Source: Journal of Jewish Education, Volume 75, Issue 2, pages 173 – 193
Fundamentalists and modernists seem, at times, to work in contrapuntal interdependency. While the fundamentalist's rhetoric markets its image as celebrating the renewal of an authentic past identity in modernity, modernists state the need for and possibility of adapting a cherished past to modern assumptions. Yet, it seems as if it is the fundamentalists who are the ones to embrace a highly modern narrative and that it is the modernists who oppose it.
In this article, the authors investigate this paradox by portraying the educational efforts of the Chabad Movement to introduce young Israeli trekkers in Southeast Asia, from secular, Zionist backgrounds, into a religious lifestyle.
STUDY METHOD
This study is based on ethnographic fieldwork conducted by Maoz in India and Thailand in 2005. The fieldwork included participant observation in seven Chabad houses, field notes, informal conversations and semistructured in-depth interviews with 25 Chabad schlichim (male = 19, female = 6; average age = 26.68) and 21 Israeli backpackers. The researcher functioned as a participant-as-observer, with an inclination to participate in the researched activities, thus gaining an insider's perspective on the phenomenon. This proved to be a great advantage in studying the backpackers' experience, as it served to facilitate communication with the Chabad shlichim thereby affording deeper insights into their methods and intentions.
The data was analyzed according to conventional qualitative methods. The researchers carefully analyzed the data, looking for patterns and thematic issues of relevance, which were then coded to allow for further analysis.
The authors show Chabad's strategies to be what, in modernist jargon, would be considered progressive informal educational activities, the very ones from which modernists seem to be retreating with the advance of Jewish day school educational technologies in the Diaspora.
They suggest that the Chabad movement demonstrates an understanding of the covert symbolic power of formal educational approaches and that it resists them by enacting a radical epistemological change in all that guides their educational activity.
Among the authors' conclusions:
"We strongly believe that educators and scholars can learn a great deal from Chabad's approach, which will benefit modernist Jewish education. Jewish educators can start by trying to create educational settings that address their preferred cultural products in action, in dialogue, and in context and not in the abstract.
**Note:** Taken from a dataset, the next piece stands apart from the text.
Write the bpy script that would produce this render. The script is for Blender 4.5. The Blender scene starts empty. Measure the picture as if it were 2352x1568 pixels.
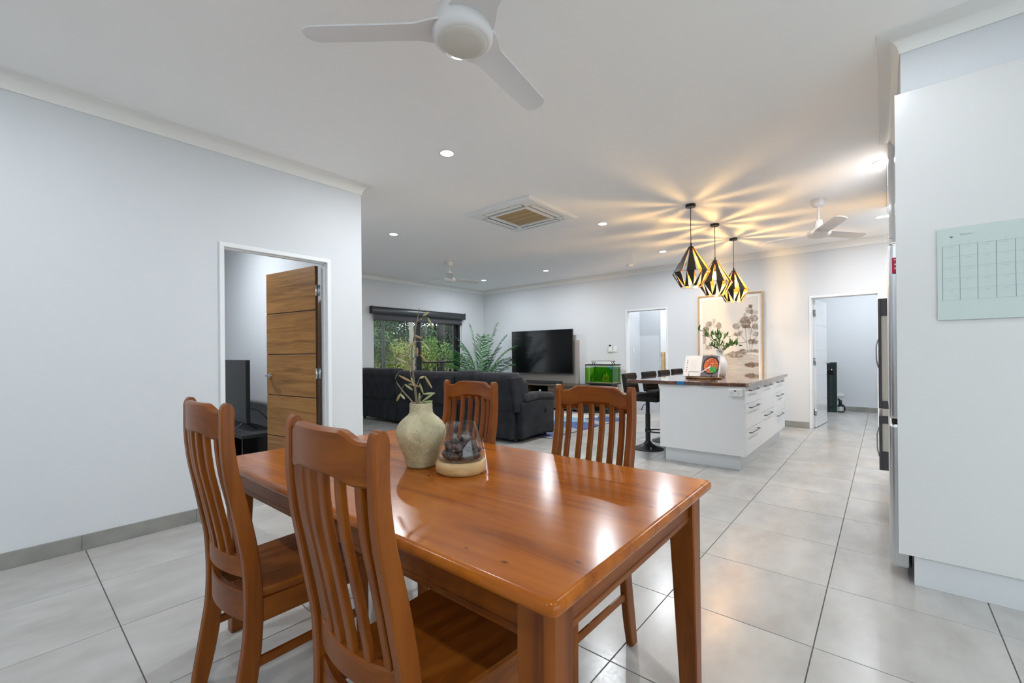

Jewish educators could try to overcome their traditional alignments with philosophical idealistic inquiry, concerned with the nature of reality and problems of virtue in educational contexts that guides them to envision traditional textual literacy as the heart of cultural Jewish production. They could try instead to engage learners in interpretative active practices which might make texts relevant to their present contexts. Jewish educators could try and shift their educational focus from the individual to the social arena."